## begin Record extracts

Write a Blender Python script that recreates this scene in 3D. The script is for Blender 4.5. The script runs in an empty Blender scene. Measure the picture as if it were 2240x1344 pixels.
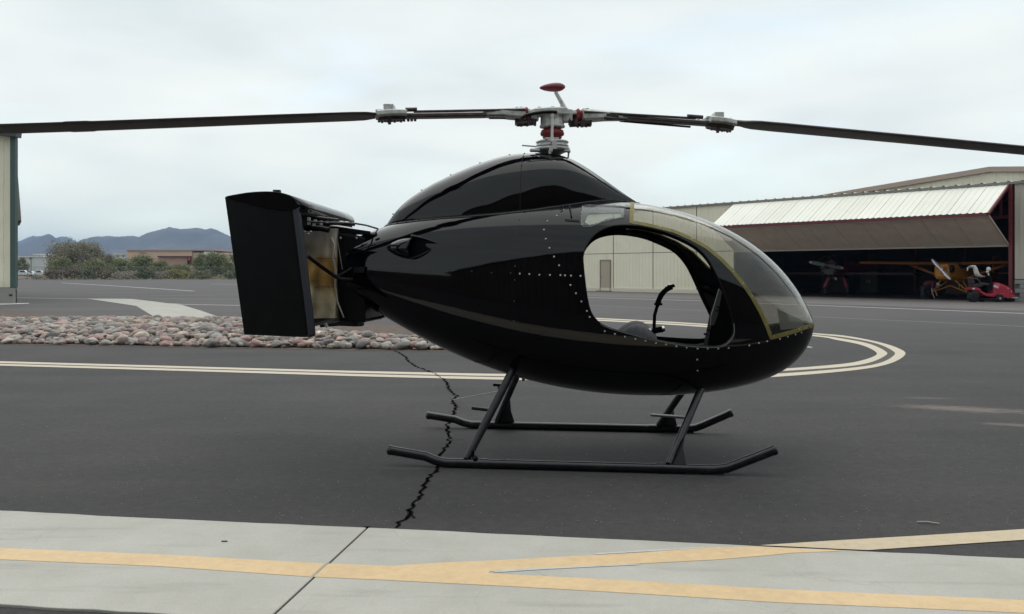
import bpy, bmesh, math, random
import numpy as np
from mathutils import Vector, Matrix, noise
from mathutils.geometry import delaunay_2d_cdt
random.seed(7)
C = bpy.context.scene
PI = math.pi
# ------------------------------------------------------------------ camera
CH, FO, HZ = 1.4, 1940.0, 594.0
cd = bpy.data.cameras.new('camera'); cam = bpy.data.objects.new('camera', cd)
C.collection.objects.link(cam); C.camera = cam
cam.location = (0, 0, CH); cam.rotation_euler = (PI/2, 0, 0)
cd.sensor_width = 36; cd.lens = FO/2240*36
cd.shift_y = (HZ-672)/2240.0
cd.clip_start = 0.05; cd.clip_end = 40000
# ------------------------------------------------------------------ light
C.view_settings.view_transform = 'Standard'; C.view_settings.look = 'None'
C.view_settings.gamma = 1; C.view_settings.exposure = 0.42
C.view_settings.use_curve_mapping = False
C.render.engine = 'CYCLES'
C.cycles.use_denoising = True
C.cycles.max_bounces = 8; C.cycles.transparent_max_bounces = 24; C.cycles.volume_bounces = 0
SUN_EL, SUN_AZ = math.radians(64), math.radians(345)
world = bpy.data.worlds.new('World'); C.world = world; world.use_nodes = True
nt = world.node_tree; nt.nodes.clear()
def N(t, typ, **kw):
    n = t.nodes.new(typ)
    for k, v in kw.items(): setattr(n, k, v)
    return n
def ramp(t, stops, interp='LINEAR'):
    r = t.nodes.new('ShaderNodeValToRGB'); cr = r.color_ramp; cr.interpolation = interp
    while len(cr.elements) < len(stops): cr.elements.new(.5)
    for e, (p, c) in zip(cr.elements, stops):
        e.position = p; e.color = (*c, 1) if len(c) == 3 else c
    return r
def world_nodes():
    L = nt.links.new
    out = N(nt, 'ShaderNodeOutputWorld'); bg = N(nt, 'ShaderNodeBackground')
    sky = N(nt, 'ShaderNodeTexSky', sky_type='NISHITA', sun_disc=False)
    sky.sun_elevation = SUN_EL; sky.sun_rotation = SUN_AZ; sky.dust_density = 2.0
    tc = N(nt, 'ShaderNodeTexCoord')
    mp = N(nt, 'ShaderNodeMapping'); mp.inputs['Scale'].default_value = (1.3, 1.0, 4.6)
    mp.inputs['Location'].default_value = (3.1, 0.4, 1.7)
    mp.inputs['Rotation'].default_value = (0, 0.10, 0)
    L(tc.outputs['Generated'], mp.inputs['Vector'])
    n1 = N(nt, 'ShaderNodeTexNoise'); n1.inputs['Scale'].default_value = 2.1
    n1.inputs['Detail'].default_value = 3; n1.inputs['Roughness'].default_value = .5; n1.inputs['Distortion'].default_value = .35
    L(mp.outputs[0], n1.inputs['Vector'])
    n2 = N(nt, 'ShaderNodeTexNoise'); n2.inputs['Scale'].default_value = 3.6
    n2.inputs['Detail'].default_value = 4; n2.inputs['Roughness'].default_value = .45
    L(mp.outputs[0], n2.inputs['Vector'])
    # cloud brightness
    cr = ramp(nt, [(.30, (.625, .685, .695)), (.5, (.70, .75, .745)), (.70, (.755, .795, .775))])
    L(n2.outputs['Fac'], cr.inputs[0])
    # thin places that let the blue through
    th = ramp(nt, [(.52, (0, 0, 0)), (.74, (1, 1, 1))]); L(n1.outputs['Fac'], th.inputs[0])
    sx = N(nt, 'ShaderNodeVectorMath', operation='SCALE'); sx.inputs['Scale'].default_value = .1
    L(sky.outputs[0], sx.inputs[0])
    ad = N(nt, 'ShaderNodeVectorMath', operation='ADD'); L(sx.outputs[0], ad.inputs[0]); ad.inputs[1].default_value = (.30, .40, .40)
    mul = N(nt, 'ShaderNodeMath', operation='MULTIPLY'); L(th.outputs[0], mul.inputs[0]); mul.inputs[1].default_value = .55
    mx = N(nt, 'ShaderNodeMixRGB'); L(mul.outputs[0], mx.inputs[0]); L(cr.outputs[0], mx.inputs[1]); L(ad.outputs[0], mx.inputs[2])
    # the overcast is slightly dimmer towards the zenith
    sp = N(nt, 'ShaderNodeSeparateXYZ'); L(tc.outputs['Generated'], sp.inputs[0])
    zr = ramp(nt, [(0.0, (1.27, 1.22, 1.07)), (.06, (1.16, 1.13, 1.04)), (.15, (1.07, 1.04, 1.01)), (.32, (.90, .91, .925)), (1, (.85, .865, .89))]); L(sp.outputs['Z'], zr.inputs[0])
    mm = N(nt, 'ShaderNodeMixRGB', blend_type='MULTIPLY'); mm.inputs[0].default_value = 1
    L(mx.outputs[0], mm.inputs[1]); L(zr.outputs[0], mm.inputs[2])
    L(mm.outputs[0], bg.inputs[0]); bg.inputs[1].default_value = 1.0
    L(bg.outputs[0], out.inputs[0])
world_nodes()
sd = bpy.data.lights.new('sun', 'SUN'); sd.energy = 1.1; sd.angle = math.radians(85); sd.color = (1, .96, .9)
sun = bpy.data.objects.new('sun', sd); C.collection.objects.link(sun)
# Nishita azimuth measured from +Y clockwise
sdir = Vector((math.sin(SUN_AZ)*math.cos(SUN_EL), math.cos(SUN_AZ)*math.cos(SUN_EL), math.sin(SUN_EL)))
sun.rotation_euler = sdir.to_track_quat('Z', 'Y').to_euler()
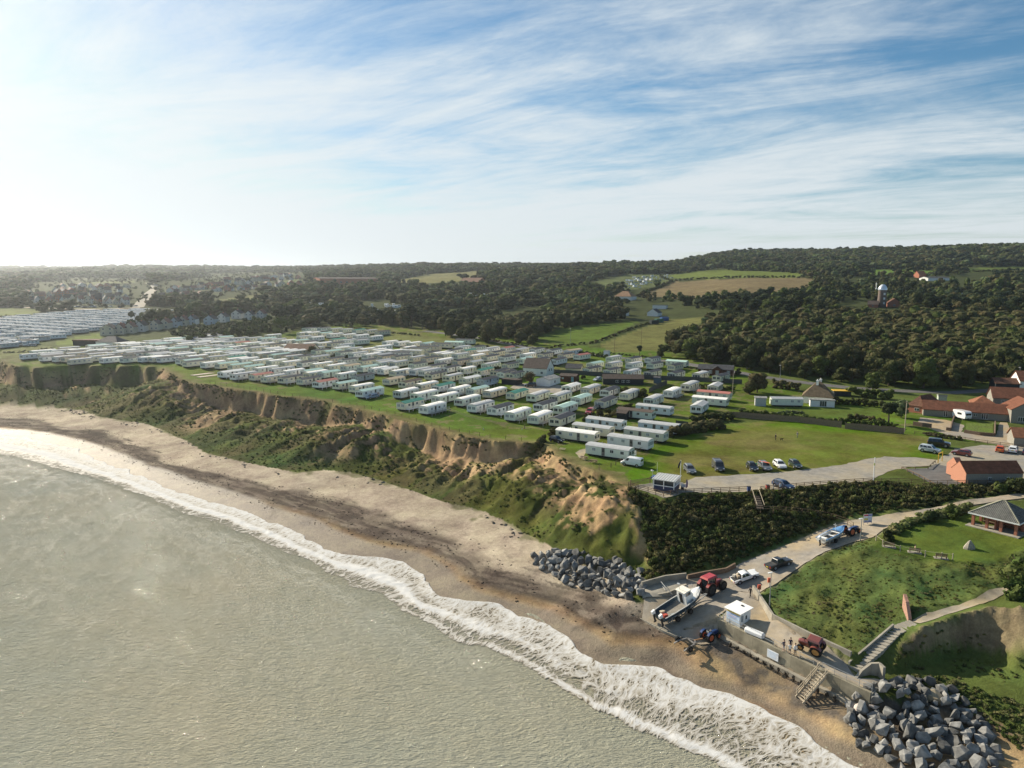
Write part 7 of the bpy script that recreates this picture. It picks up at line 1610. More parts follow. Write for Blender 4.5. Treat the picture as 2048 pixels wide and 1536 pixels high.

## end Record extracts

[What is expected] Repeat the material above in full and exactly, omitting the pictures.

[Response]
Write a Blender Python script that recreates this scene in 3D. The script is for Blender 4.5. The script runs in an empty Blender scene. Measure the picture as if it were 2240x1344 pixels.
import bpy, bmesh, math, random
import numpy as np
from mathutils import Vector, Matrix, noise
from mathutils.geometry import delaunay_2d_cdt
random.seed(7)
C = bpy.context.scene
PI = math.pi
# ------------------------------------------------------------------ camera
CH, FO, HZ = 1.4, 1940.0, 594.0
cd = bpy.data.cameras.new('camera'); cam = bpy.data.objects.new('camera', cd)
C.collection.objects.link(cam); C.camera = cam
cam.location = (0, 0, CH); cam.rotation_euler = (PI/2, 0, 0)
cd.sensor_width = 36; cd.lens = FO/2240*36
cd.shift_y = (HZ-672)/2240.0
cd.clip_start = 0.05; cd.clip_end = 40000
# ------------------------------------------------------------------ light
C.view_settings.view_transform = 'Standard'; C.view_settings.look = 'None'
C.view_settings.gamma = 1; C.view_settings.exposure = 0.42
C.view_settings.use_curve_mapping = False
C.render.engine = 'CYCLES'
C.cycles.use_denoising = True
C.cycles.max_bounces = 8; C.cycles.transparent_max_bounces = 24; C.cycles.volume_bounces = 0
SUN_EL, SUN_AZ = math.radians(64), math.radians(345)
world = bpy.data.worlds.new('World'); C.world = world; world.use_nodes = True
nt = world.node_tree; nt.nodes.clear()
def N(t, typ, **kw):
    n = t.nodes.new(typ)
    for k, v in kw.items(): setattr(n, k, v)
    return n
def ramp(t, stops, interp='LINEAR'):
    r = t.nodes.new('ShaderNodeValToRGB'); cr = r.color_ramp; cr.interpolation = interp
    while len(cr.elements) < len(stops): cr.elements.new(.5)
    for e, (p, c) in zip(cr.elements, stops):
        e.position = p; e.color = (*c, 1) if len(c) == 3 else c
    return r
def world_nodes():
    L = nt.links.new
    out = N(nt, 'ShaderNodeOutputWorld'); bg = N(nt, 'ShaderNodeBackground')
    sky = N(nt, 'ShaderNodeTexSky', sky_type='NISHITA', sun_disc=False)
    sky.sun_elevation = SUN_EL; sky.sun_rotation = SUN_AZ; sky.dust_density = 2.0
    tc = N(nt, 'ShaderNodeTexCoord')
    mp = N(nt, 'ShaderNodeMapping'); mp.inputs['Scale'].default_value = (1.3, 1.0, 4.6)
    mp.inputs['Location'].default_value = (3.1, 0.4, 1.7)
    mp.inputs['Rotation'].default_value = (0, 0.10, 0)
    L(tc.outputs['Generated'], mp.inputs['Vector'])
    n1 = N(nt, 'ShaderNodeTexNoise'); n1.inputs['Scale'].default_value = 2.1
    n1.inputs['Detail'].default_value = 3; n1.inputs['Roughness'].default_value = .5; n1.inputs['Distortion'].default_value = .35
    L(mp.outputs[0], n1.inputs['Vector'])
    n2 = N(nt, 'ShaderNodeTexNoise'); n2.inputs['Scale'].default_value = 3.6
    n2.inputs['Detail'].default_value = 4; n2.inputs['Roughness'].default_value = .45
    L(mp.outputs[0], n2.inputs['Vector'])
    # cloud brightness
    cr = ramp(nt, [(.30, (.625, .685, .695)), (.5, (.70, .75, .745)), (.70, (.755, .795, .775))])
    L(n2.outputs['Fac'], cr.inputs[0])
    # thin places that let the blue through
    th = ramp(nt, [(.52, (0, 0, 0)), (.74, (1, 1, 1))]); L(n1.outputs['Fac'], th.inputs[0])
    sx = N(nt, 'ShaderNodeVectorMath', operation='SCALE'); sx.inputs['Scale'].default_value = .1
    L(sky.outputs[0], sx.inputs[0])
    ad = N(nt, 'ShaderNodeVectorMath', operation='ADD'); L(sx.outputs[0], ad.inputs[0]); ad.inputs[1].default_value = (.30, .40, .40)
    mul = N(nt, 'ShaderNodeMath', operation='MULTIPLY'); L(th.outputs[0], mul.inputs[0]); mul.inputs[1].default_value = .55
    mx = N(nt, 'ShaderNodeMixRGB'); L(mul.outputs[0], mx.inputs[0]); L(cr.outputs[0], mx.inputs[1]); L(ad.outputs[0], mx.inputs[2])
    # the overcast is slightly dimmer towards the zenith
    sp = N(nt, 'ShaderNodeSeparateXYZ'); L(tc.outputs['Generated'], sp.inputs[0])
    zr = ramp(nt, [(0.0, (1.27, 1.22, 1.07)), (.06, (1.16, 1.13, 1.04)), (.15, (1.07, 1.04, 1.01)), (.32, (.90, .91, .925)), (1, (.85, .865, .89))]); L(sp.outputs['Z'], zr.inputs[0])
    mm = N(nt, 'ShaderNodeMixRGB', blend_type='MULTIPLY'); mm.inputs[0].default_value = 1
    L(mx.outputs[0], mm.inputs[1]); L(zr.outputs[0], mm.inputs[2])
    L(mm.outputs[0], bg.inputs[0]); bg.inputs[1].default_value = 1.0
    L(bg.outputs[0], out.inputs[0])
world_nodes()
sd = bpy.data.lights.new('sun', 'SUN'); sd.energy = 1.1; sd.angle = math.radians(85); sd.color = (1, .96, .9)
sun = bpy.data.objects.new('sun', sd); C.collection.objects.link(sun)
# Nishita azimuth measured from +Y clockwise
sdir = Vector((math.sin(SUN_AZ)*math.cos(SUN_EL), math.cos(SUN_AZ)*math.cos(SUN_EL), math.sin(SUN_EL)))
sun.rotation_euler = sdir.to_track_quat('Z', 'Y').to_euler()
Write part 7 of the bpy script that recreates this picture. It picks up at line 1610. More parts follow. Write for Blender 4.5. Treat the picture as 2048 pixels wide and 1536 pixels high.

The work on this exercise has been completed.